Homily – Third Sunday of Lent

Experiencing God the Father through Jesus’s broken body

Today is the Third Sunday of Lent.  The Church invites us to continue our reflection on Christ’s suffering, death, and resurrection as we share in this Paschal feast.  If we go back to the readings, especially the gospels from week one to week four: they are actually interconnected or geographically linked. 

On the First Sunday, after His Baptism, the Spirit led Jesus into the desert.  He stayed there for forty days and forty nights in prayer, fasting and was tempted by the devil.  But God came to His rescue through His angels. I call this Jesus’ desert experience with God. 

On the Second Sunday, Jesus brought His three disciples on the top of the mountain and Jesus there changed in appearance while praying.  I call this the mountaintop experience of Jesus in His encounter with God. 

Today’s gospel is the cleansing of the temple by Jesus. The temple is a place of special encounter with God.  In other words, the desert, the mountain and the temple are places of special encounters with God.

The journey of Jesus started from the desert or the rural areas, then to the mountaintop now to Jerusalem.  Jesus is getting closer and closer to his suffering and final destination. 

The questions for each one of us to reflect on: where is our faith at this Lenten journey of 2021?  Are we with Jesus in the temple this weekend or are we still in the desert or are we still experiencing the mountaintop’s transfiguration? 

Let us go back and explore this Sunday’s Gospel; the gospel this Sunday is divided into two parts: part one is the anger of Jesus, and part two is talking about the parallel comparison between the temple of Jerusalem and Jesus’s bodily temple – a real message of Lent.

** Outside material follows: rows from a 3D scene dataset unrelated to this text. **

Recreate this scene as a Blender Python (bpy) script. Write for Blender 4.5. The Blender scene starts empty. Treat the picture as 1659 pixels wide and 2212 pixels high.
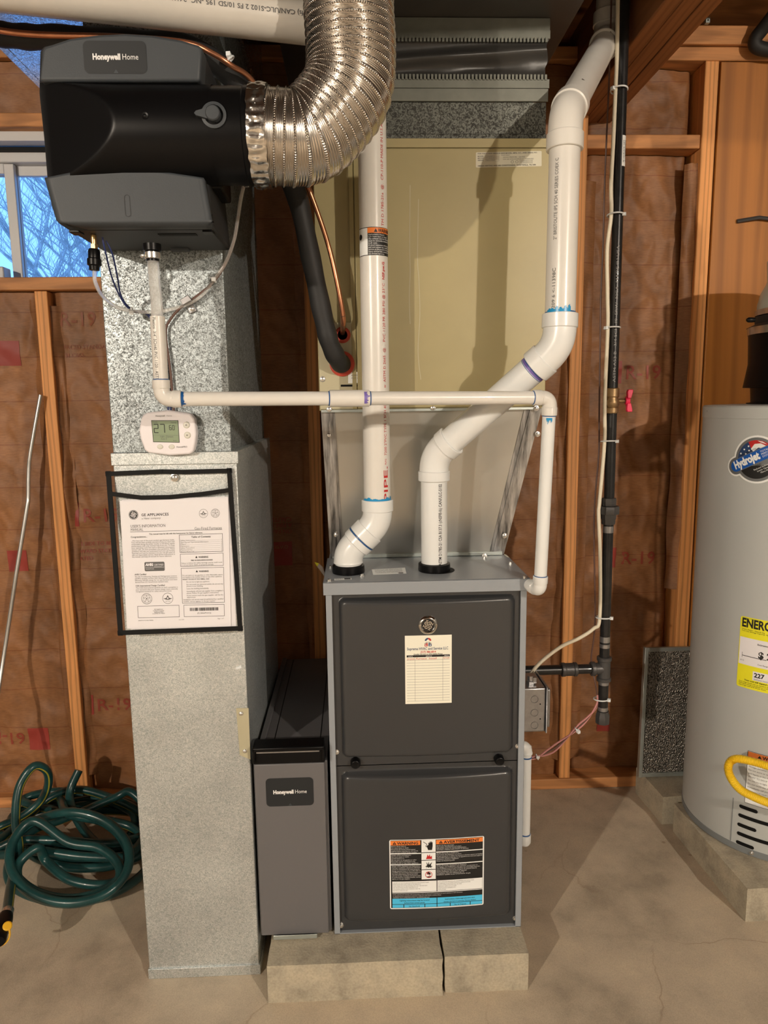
import bpy, math, random
from mathutils import Vector as V, Matrix, noise
random.seed(7)
sc = bpy.context.scene
COL = sc.collection
PI = math.pi
# ------------------------------------------------------------------ camera
W, H, FPX = 1659, 2212, 1544.0
PITCH, ROLL, YAW = 0.1546, -0.01337, 0.03803
CAM = V((-0.1496, -1.5208, 1.3404))
_F = V((math.sin(YAW)*math.cos(PITCH), math.cos(YAW)*math.cos(PITCH), -math.sin(PITCH)))
_R0 = V((math.cos(YAW), -math.sin(YAW), 0)); _U0 = _R0.cross(_F)
_R = _R0*math.cos(ROLL) + _U0*math.sin(ROLL); _U = _U0*math.cos(ROLL) - _R0*math.sin(ROLL)
cd = bpy.data.cameras.new('camera'); cam = bpy.data.objects.new('camera', cd); COL.objects.link(cam)
cd.sensor_fit = 'VERTICAL'; cd.sensor_height = 36; cd.lens = FPX*36/H; cd.clip_start = .02
M = Matrix((_R, _U, -_F)).transposed().to_4x4(); M.translation = CAM; cam.matrix_world = M
sc.camera = cam
# ------------------------------------------------------------------ world and lights
wd = bpy.data.worlds.new('world'); sc.world = wd; wd.use_nodes = True
nt = wd.node_tree; bg = nt.nodes['Background']
tc = nt.nodes.new('ShaderNodeTexCoord'); sp = nt.nodes.new('ShaderNodeSeparateXYZ'); rp = nt.nodes.new('ShaderNodeValToRGB')
nt.links.new(tc.outputs['Generated'], sp.inputs[0]); nt.links.new(sp.outputs['Z'], rp.inputs[0])
rp.color_ramp.elements[0].color = (.21, .5, 1, 1); rp.color_ramp.elements[0].position = 0.0
rp.color_ramp.elements[1].color = (.14, .36, 1, 1); rp.color_ramp.elements[1].position = 1.0
nt.links.new(rp.outputs[0], bg.inputs[0]); bg.inputs[1].default_value = 2.1
vs = sc.view_settings
vs.view_transform = 'Standard'; vs.look = 'None'; vs.gamma = 1; vs.use_curve_mapping = False
vs.exposure = 0.0
LAMP_L = V((-2.55, -3.7, 2.36)); LAMP_R = V((1.85, -3.7, 2.36))
LAMP_W = {'L': 345.0, 'R': 310.0}
LAMP_COL = (1.0, .87, .72)

def lin(c): c /= 255.; return c/12.92 if c <= .04045 else ((c+.055)/1.055)**2.4
def srgb(r, g, b, k=1.0):
    "surface colour of a thing that reads (r,g,b) under the warm lamps"
    return (min(lin(r)*k, .9), min(lin(g)/.88*k, .9), min(lin(b)/.76*k, .9))
# ------------------------------------------------------------------ pixel -> place helpers (built once; every thing has its own depth)
def ray(px, py): return _F + _R*((px-W/2)/FPX) - _U*((py-H/2)/FPX)
def at(px, py, y): d = ray(px, py); return CAM + d*((y-CAM.y)/d.y)
def atz(px, py, z): d = ray(px, py); return CAM + d*((z-CAM.z)/d.z)
def atx(px, py, x): d = ray(px, py); return CAM + d*((x-CAM.x)/d.x)
# ------------------------------------------------------------------ materials
MATS = {}
def nodes(name):
    m = bpy.data.materials.new(name); m.use_nodes = True; MATS[name] = m
    n = m.node_tree; return m, n, n.nodes['Principled BSDF']
def N(n, t, **kw):
    o = n.nodes.new(t)
    for k, v in kw.items():
        if k.startswith('i_'):
            key = k[2:].replace('_', ' '); o.inputs[key].default_value = v
        else: setattr(o, k, v)
    return o
def L(n, a, b): n.links.new(a, b)
def coords(n, scale=(1, 1, 1), out='Object', rot=(0, 0, 0)):
    t = N(n, 'ShaderNodeTexCoord'); mp = N(n, 'ShaderNodeMapping'); mp.inputs['Scale'].default_value = scale; mp.inputs['Rotation'].default_value = rot
    L(n, t.outputs[out], mp.inputs[0]); return mp.outputs[0]
def ramp(n, src, stops, interp='LINEAR'):
    r = N(n, 'ShaderNodeValToRGB'); e = r.color_ramp; e.interpolation = interp
    while len(e.elements) < len(stops): e.elements.new(.5)
    for el, (p, c) in zip(e.elements, stops):
        el.position = p; el.color = (*c, 1) if len(c) == 3 else c
    L(n, src, r.inputs[0]); return r.outputs[0]
def bumpn(n, bsdf, src, strength, dist=.002):
    b = N(n, 'ShaderNodeBump'); b.inputs['Strength'].default_value = strength; b.inputs['Distance'].default_value = dist
    L(n, src, b.inputs['Height']); L(n, b.outputs[0], bsdf.inputs['Normal'])
def mul(c, k): return tuple(min(1, x*k) for x in c)
def mat(name, c, rough=.5, metal=0, var=0, vs=20, bump=0, bs=200, coat=0, stretch=(1, 1, 1), spec=.5, trans=0, ior=1.45, alpha=1, emit=None):
    m, n, b = nodes(name)
    b.inputs['Base Color'].default_value = (*c, 1); b.inputs['Roughness'].default_value = rough; b.inputs['Metallic'].default_value = metal
    b.inputs['Coat Weight'].default_value = coat; b.inputs['Specular IOR Level'].default_value = spec
    b.inputs['Transmission Weight'].default_value = trans; b.inputs['IOR'].default_value = ior; b.inputs['Alpha'].default_value = alpha
    if emit: b.inputs['Emission Color'].default_value = (*emit[0], 1); b.inputs['Emission Strength'].default_value = emit[1]
    if var:
        t = N(n, 'ShaderNodeTexNoise', i_Scale=vs, i_Detail=4.0, i_Roughness=.6); L(n, coords(n, stretch), t.inputs['Vector'])
        L(n, ramp(n, t.outputs['Fac'], [(.3, mul(c, 1-var)), (.7, mul(c, 1+var))]), b.inputs['Base Color'])
    if bump:
        t = N(n, 'ShaderNodeTexNoise', i_Scale=bs, i_Detail=3.0); L(n, coords(n), t.inputs['Vector']); bumpn(n, b, t.outputs['Fac'], bump)
    return m
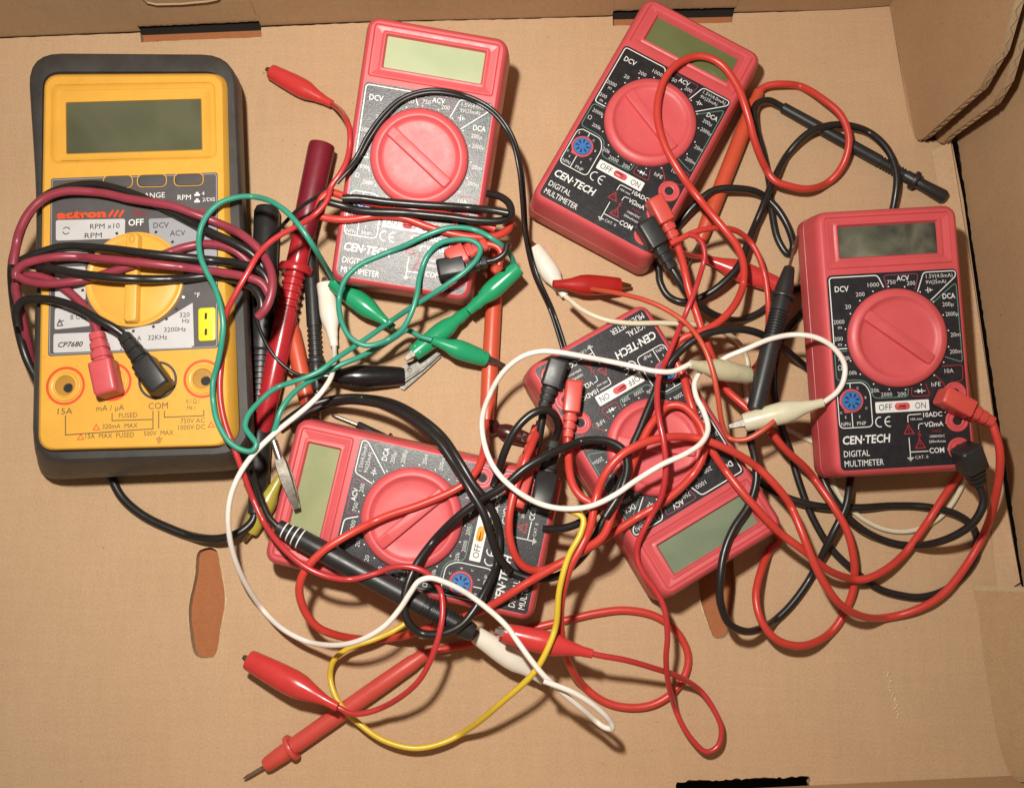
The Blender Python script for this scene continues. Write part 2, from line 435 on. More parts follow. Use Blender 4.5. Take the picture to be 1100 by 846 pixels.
def probe(parent, org, rear, nose, mat, tip=None, r=4.2, flange=.72, fr_r=6.8, ribs=(.50, .68), za=None, zb=None, ignore=(), taper=.62, tipmat='steel', rear_r=.8, tipr=.8, flange_on=True, nribs=7):
    prof = [(0, r*rear_r*.75), (.005, r*rear_r), (.06, r*rear_r), (.09, r*.92), (.30, r)]
    if ribs:
        for k in range(nribs):
            f = ribs[0]+(ribs[1]-ribs[0])*k/nribs; d = (ribs[1]-ribs[0])/nribs
            prof += [(f, r*1.0), (f+d*.35, r*1.0), (f+d*.45, r*.84), (f+d*.85, r*.84)]
        prof += [(ribs[1]+.005, r)]
    prof += [(min(.99, flange+.06), r*.97), (.985, r*taper), (1, r*taper*.85)]
    prof = sorted(prof)
    a, b = axis(rear, nose, prof, za, zb, ignore)
    mb = MB(); mb.loft(rod_rings(a, b, prof, 20), 0, cap0=True, cap1=True)
    body = mb.build('probe', mat, parent, org, 40)
    if flange_on:
        q = .012; fl = MB()
        fl.loft(rod_rings(a, b, [(flange-q, r*.9), (flange-q, fr_r*.96), (flange-q*.6, fr_r), (flange+q*.6, fr_r), (flange+q, fr_r*.96), (flange+q, r*.9)], 24), 0)
        fl.build('finger_guard', mat, body, org)
    if tip:
        e = np.array(P(tip[0], tip[1], b[2]*.75+1)); ln = np.linalg.norm(e-b)
        tm = MB(); tm.loft(rod_rings(b-(e-b)*.05, e, [(0, tipr), (.8, tipr), (.93, tipr*.7), (1, .12)], 10), 0, cap0=True, cap1=True)
        tm.build('tip', M[tipmat], body, org)
    deposit([a+(b-a)*f for f in np.linspace(.06, 1, 60)], np.interp(np.linspace(.06, 1, 60), [p for p, q in prof], [q for p, q in prof]))
    ENDS.setdefault(org_key(org), []).append((rear[0], rear[1], a[2]))
    return a, b

def plug(parent, org, head, tail, mat, z0, z1, w=8.4, h=10.5, head_frac=.56, tail_w=4.6, droop=0.):
    """right-angle banana plug: block over the jack, ribbed relief, cable end"""
    a = np.array(P(*head, z0)); b = np.array(P(*tail, z1)); ln = np.linalg.norm(b-a)
    t = (b-a)/ln; u = np.cross([0, 0, 1.], t); u /= np.linalg.norm(u); v = np.cross(t, u)
    secs = [(0, .86, .82), (.015, .94, .92), (.05, 1, 1), (head_frac-.02, 1.02, 1.0), (head_frac, .96, .92)]
    k0 = head_frac+.02; d = (1-k0)/3.05
    for k in range(3):
        g = 1-.10*(k+1); f = k0+d*k
        secs += [(f, g*.74, g*.70), (f+d*.2, g*.74, g*.70), (f+d*.26, g*.92, g*.86), (f+d*.9, g*.88, g*.82)]
    secs += [(1, tail_w/w, tail_w/h)]
    rings = []
    for f, sw, sh in secs:
        c = a+(b-a)*f; W, H_ = w*sw/2, h*sh/2; rc = min(W, H_)*(.32 if f < head_frac else .6)
        rings.append([tuple(c+u*x+v*y) for x, y in rr(-W, -H_, W, H_, rc, n=3)])
    mb = MB(); mb.loft(rings, 0, cap0=True, cap1=True)
    # pin collar reaching down into the jack
    c = a+t*w*.55; mb.tube([c-v*h*.2, c-v*(h*.5+3.2)], w*.36, n=14)
    o = mb.build('plug', mat, parent, org, 32)
    prof = [(0, w*.5), (1, tail_w*.5)]
    ENDS.setdefault(org_key(org), []).append((tail[0], tail[1], b[2]))
    fr = np.linspace(0, .8, 40); deposit([a+(b-a)*f+np.array([0, 0, (h-w)*.5*(1-f)]) for f in fr], np.interp(fr, [0, 1], [w*.5, tail_w*.5]))
    return a, b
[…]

Part one – we are not going to see the glorious face of Jesus; we are going to see His angry face. Jesus is not happy with what He sees precisely because the way the temple worship has been organized no longer reflects God’s original idea of a worshipping community. He found people selling animals and exchanging money in His Father’s house. Making a whip, Jesus drives the animals out and overturns the table of the money changers. As our modern language, we would say that Jesus lost his temper. 

Somehow, we are tempted to stay with this imagery of Jesus’s anger and forget the most important message of this gospel is the second part.

Part two – of today’s gospel is our invitation to experience Jesus’s broken body for Lent this year. The invitation to value and appreciate the body of Jesus as the temple that has been broken for us. The body that we all say ‘Amen’ to when the Special Minister or the priest says ‘The body of Christ’ at communion. The body that is broken to bring us back here every weekend, to bring us together for worshipping despite our many differences. One broken body bring union, hope, comfort and reassurance of all generations.

During this Lenten season, let us remind one another again of the bodily temple of Jesus who was broken for each one of us.  And inviting one another to receive the Eucharist today and fully participate into the sacrifice of Jesus during this Lenten journey.